6.17.2017

Photo Story: Wyoming's Iconic Moulton Barn



This image of Moulton Barn in Jackson, Wyoming was taken 10 years ago next month, during a two week trip that took my wife and me in a rented car (a Ford Taurus… yuck!) from Salt Lake City to my brother’s home in Spokane, WA via the Grand Tetons and Yellowstone.

My brother's Nikon D40 plus 18-55 kit zoom.

"Moulton Barn"
Mormon Row, Jackson, WY
Nikon D40 with 18-55mm kit zoom @ 38mm
1/40sec, F13, ISO 220


The barn image was taken on my third day with my first dSLR.  Actually, it wasn’t even mine.  My brother (in Spokane) had just purchased a Nikon D40 with it’s 18-55 kit lens.  He’d been eyeing Nikon dSLRs and was waiting until a model was available for under $1,000.  That seems like a lot of money for this 6mp interchangeable lens camera and kit lens, but it is so easy for us to forget just how expensive those early dSLRs were.

I actually had no interest in having a photographic trip.  That’s hard for me to believe now, but I had planned only to take my little 3mp Panasonic point and shoot to document the trip. I had no interest (or so I thought) in lugging around anything larger and heavier.

So, I told my brother this and the next thing I knew a UPS truck dropped off at our house his brand new camera with a note to “use the hell out of it” and to return it to him when we arrived in Spokane.

Camera Set up.

I remember reading the manual on the plane.  The first day, as we drove from SLC to Jackson, Wyoming, I shot in the auto mode.  As I recall there was a green icon of some sort on the mode dial for the no-brainer mode.  Or was it a red heart?  Anyway, that was good for one day.  On the second day I switched to P mode, but since I knew nothing about EV compensation or white balance or ISO adjustments, it didn’t seem to me that P mode provided anything different than the Auto mode.  On the third day (when I took this picture) I switched to Aperture Priority (though I have no idea in the world why I chose F13 instead of, say, F5.6).  Aperture Priority is what I was used to, from 30 years before with a Nikon EL film camera.  
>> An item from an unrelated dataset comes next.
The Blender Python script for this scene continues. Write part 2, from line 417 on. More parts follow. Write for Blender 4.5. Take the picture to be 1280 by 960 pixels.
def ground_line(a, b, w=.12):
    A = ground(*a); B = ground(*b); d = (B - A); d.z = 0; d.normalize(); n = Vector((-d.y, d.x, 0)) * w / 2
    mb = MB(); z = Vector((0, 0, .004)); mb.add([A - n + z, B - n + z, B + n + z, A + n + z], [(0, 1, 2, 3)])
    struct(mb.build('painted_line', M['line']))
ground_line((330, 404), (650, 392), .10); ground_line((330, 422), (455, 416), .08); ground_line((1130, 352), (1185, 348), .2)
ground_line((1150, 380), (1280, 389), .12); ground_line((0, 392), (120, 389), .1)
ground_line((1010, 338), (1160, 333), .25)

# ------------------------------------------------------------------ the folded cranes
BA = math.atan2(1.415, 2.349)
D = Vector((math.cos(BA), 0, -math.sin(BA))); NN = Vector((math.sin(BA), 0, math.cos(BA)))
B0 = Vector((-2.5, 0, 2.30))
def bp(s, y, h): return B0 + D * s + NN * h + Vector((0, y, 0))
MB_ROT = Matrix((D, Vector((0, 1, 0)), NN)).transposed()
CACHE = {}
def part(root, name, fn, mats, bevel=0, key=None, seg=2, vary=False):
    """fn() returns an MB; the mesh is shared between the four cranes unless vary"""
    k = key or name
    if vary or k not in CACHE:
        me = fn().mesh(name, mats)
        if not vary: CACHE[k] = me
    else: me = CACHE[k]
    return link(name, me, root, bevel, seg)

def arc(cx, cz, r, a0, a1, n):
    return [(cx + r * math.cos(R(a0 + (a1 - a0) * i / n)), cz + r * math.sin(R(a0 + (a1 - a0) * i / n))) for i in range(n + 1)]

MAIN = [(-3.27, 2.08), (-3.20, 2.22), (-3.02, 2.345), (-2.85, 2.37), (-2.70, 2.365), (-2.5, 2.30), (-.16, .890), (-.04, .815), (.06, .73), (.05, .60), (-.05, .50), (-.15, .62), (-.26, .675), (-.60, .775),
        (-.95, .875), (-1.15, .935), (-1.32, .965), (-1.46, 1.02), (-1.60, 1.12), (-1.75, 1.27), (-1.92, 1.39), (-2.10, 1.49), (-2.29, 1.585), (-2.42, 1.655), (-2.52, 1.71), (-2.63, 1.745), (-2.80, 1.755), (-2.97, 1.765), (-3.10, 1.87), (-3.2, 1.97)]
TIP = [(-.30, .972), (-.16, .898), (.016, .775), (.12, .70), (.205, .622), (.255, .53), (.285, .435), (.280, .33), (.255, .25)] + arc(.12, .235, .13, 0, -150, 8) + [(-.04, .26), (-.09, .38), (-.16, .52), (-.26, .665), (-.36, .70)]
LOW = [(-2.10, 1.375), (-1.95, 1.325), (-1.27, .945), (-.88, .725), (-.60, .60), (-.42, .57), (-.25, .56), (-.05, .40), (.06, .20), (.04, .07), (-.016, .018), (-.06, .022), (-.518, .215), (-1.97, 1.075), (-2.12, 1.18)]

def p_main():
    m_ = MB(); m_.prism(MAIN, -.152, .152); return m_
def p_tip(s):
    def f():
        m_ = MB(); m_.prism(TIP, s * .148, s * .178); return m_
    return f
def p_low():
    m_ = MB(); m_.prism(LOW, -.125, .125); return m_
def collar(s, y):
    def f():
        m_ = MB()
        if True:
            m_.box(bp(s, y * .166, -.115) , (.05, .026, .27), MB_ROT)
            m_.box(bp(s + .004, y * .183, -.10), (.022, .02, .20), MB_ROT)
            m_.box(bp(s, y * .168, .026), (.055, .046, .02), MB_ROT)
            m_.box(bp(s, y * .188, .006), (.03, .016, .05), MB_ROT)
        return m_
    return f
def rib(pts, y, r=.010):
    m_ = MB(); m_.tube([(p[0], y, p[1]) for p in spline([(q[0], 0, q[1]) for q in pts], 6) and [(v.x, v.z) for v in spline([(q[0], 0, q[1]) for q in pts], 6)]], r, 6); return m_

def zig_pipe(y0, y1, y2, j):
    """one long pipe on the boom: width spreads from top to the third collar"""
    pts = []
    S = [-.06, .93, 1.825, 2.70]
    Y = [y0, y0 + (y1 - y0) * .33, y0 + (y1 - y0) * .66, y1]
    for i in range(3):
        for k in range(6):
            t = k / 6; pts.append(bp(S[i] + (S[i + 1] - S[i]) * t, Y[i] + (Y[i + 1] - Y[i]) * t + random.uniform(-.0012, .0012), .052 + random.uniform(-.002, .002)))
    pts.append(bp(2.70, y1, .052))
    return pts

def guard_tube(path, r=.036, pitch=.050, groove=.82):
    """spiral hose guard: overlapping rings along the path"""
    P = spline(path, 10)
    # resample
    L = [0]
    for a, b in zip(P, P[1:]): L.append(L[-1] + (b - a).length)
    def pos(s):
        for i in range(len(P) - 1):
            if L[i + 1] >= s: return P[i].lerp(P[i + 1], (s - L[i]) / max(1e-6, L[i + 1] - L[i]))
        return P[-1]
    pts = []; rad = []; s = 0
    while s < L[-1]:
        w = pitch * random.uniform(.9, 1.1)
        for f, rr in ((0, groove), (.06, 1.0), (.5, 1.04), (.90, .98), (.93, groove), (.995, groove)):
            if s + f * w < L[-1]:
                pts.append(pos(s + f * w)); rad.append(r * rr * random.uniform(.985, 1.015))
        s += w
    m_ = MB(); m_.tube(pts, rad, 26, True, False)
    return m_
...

I do wish I had learned about white balance, ISO, EV compensation and RAW during the trip. All my images were shot as jpegs.  

This image is actually on a wall in my office as an 18” print.  It looks great, though because my eyes and my standards have changed over these 10 years, I do seem to be more and more bothered by the color blotches I see in the sky in the 18” print.  On the other hand, from a normal viewing distance, it isn’t noticeable.